■ Written task
Print the lines of the listing below verbatim from its first line through the line bearing "R = math.radians". Any pictures are to be omitted.

Start of Data excerpt

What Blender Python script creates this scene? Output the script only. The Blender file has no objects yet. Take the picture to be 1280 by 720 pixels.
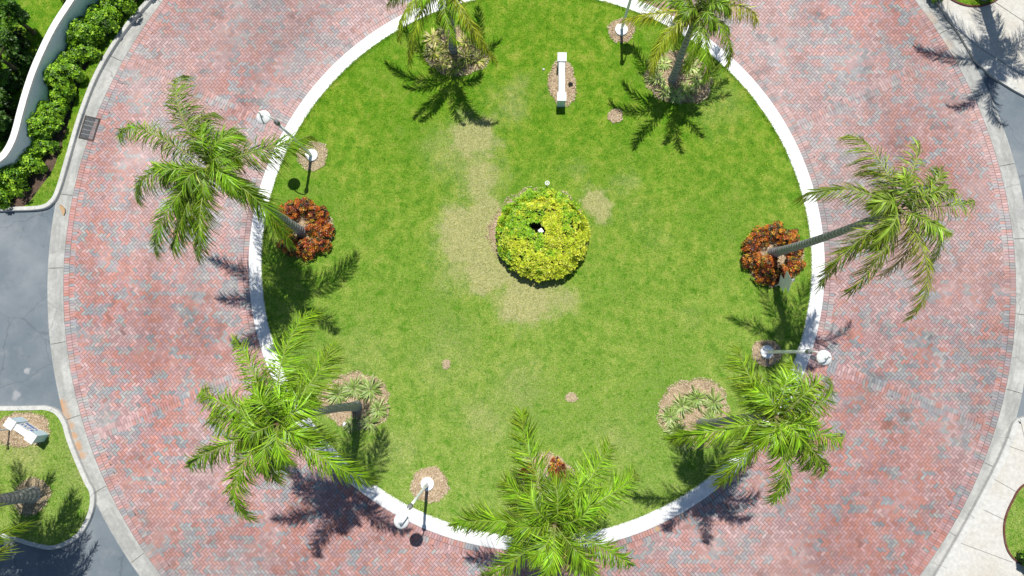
import bpy, math, random
import numpy as np
from mathutils import Vector, Matrix

random.seed(7)
rng = np.random.default_rng(7)
scene = bpy.context.scene
col = scene.collection
R = math.radians

# ------------------------------------------------------------------ survey
# Camera calibration of the drone photograph: 26 m up, looking almost straight
# down.  P() converts a surveyed photo position + height above the road (m)
# into a world point.
F, H, NX, NY = 854.0, 26.0, 652.0, 456.0
_d = np.array([NX - 640, 360 - NY, -F]); _d /= np.linalg.norm(_d)
_Z = -_d
_Y = np.array([0, 1, 0.]) - _Z * _Z[1]; _Y /= np.linalg.norm(_Y)
_X = np.cross(_Y, _Z)
def P(px, py, h=0.0):
    r = np.array([px - 640, 360 - py, -F])
    w = np.array([r @ _X, r @ _Y, r @ _Z])
    w = w / (-w[2]) * (H - h)
    return Vector((w[0], w[1], h))
CX, CY, R1, R2 = 0.515, 4.26, 11.06, 18.27      # circle centre, island radius, brick radius
GW = 0.62                                        # gutter width
LZ = 0.12                                        # lawn level

# ------------------------------------------------------------------ noise
def vnoise(x, y, scale, seed):
    g = np.random.default_rng(seed).random((256, 256))
    x = np.asarray(x) / scale + 97.3; y = np.asarray(y) / scale + 61.7
    xi = np.floor(x).astype(int); yi = np.floor(y).astype(int)
    fx = x - xi; fy = y - yi
    fx = fx * fx * (3 - 2 * fx); fy = fy * fy * (3 - 2 * fy)
    a = g[xi % 256, yi % 256]; b = g[(xi + 1) % 256, yi % 256]
    c = g[xi % 256, (yi + 1) % 256]; d = g[(xi + 1) % 256, (yi + 1) % 256]
    return (a * (1 - fx) + b * fx) * (1 - fy) + (c * (1 - fx) + d * fx) * fy

# ------------------------------------------------------------------ materials
def new_mat(name):
    m = bpy.data.materials.new(name); m.use_nodes = True
    nt = m.node_tree; nt.nodes.clear()
    return m, nt
def N(nt, t, **kw):
    n = nt.nodes.new(t)
    for k, v in kw.items():
        if k.startswith('i_'):
            key = k[2:]
            n.inputs[int(key) if key.isdigit() else key.replace('_', ' ')].default_value = v
        else: setattr(n, k, v)
    return n
def L(nt, a, b): nt.links.new(a, b)
def mixc(nt, fac, a, b, mode='MIX'):
    n = nt.nodes.new('ShaderNodeMix'); n.data_type = 'RGBA'; n.blend_type = mode
    for s, v in ((n.inputs[0], fac), (n.inputs[6], a), (n.inputs[7], b)):
        if hasattr(v, 'node'): L(nt, v, s)
        elif isinstance(v, (int, float)): s.default_value = v
        else: s.default_value = (*v, 1) if len(v) == 3 else v
    return n.outputs[2]
def ramp(nt, fac, stops):
    n = nt.nodes.new('ShaderNodeValToRGB')
    e = n.color_ramp.elements
    while len(e) < len(stops): e.new(.5)
    for el, (p, c) in zip(e, stops):
        el.position = p; el.color = (*c, 1) if not isinstance(c, (int, float)) else (c, c, c, 1)
    L(nt, fac, n.inputs[0]); return n.outputs[0]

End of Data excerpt

■ Solution for this exercise
What Blender Python script creates this scene? Output the script only. The Blender file has no objects yet. Take the picture to be 1280 by 720 pixels.
import bpy, math, random
import numpy as np
from mathutils import Vector, Matrix

random.seed(7)
rng = np.random.default_rng(7)
scene = bpy.context.scene
col = scene.collection
R = math.radians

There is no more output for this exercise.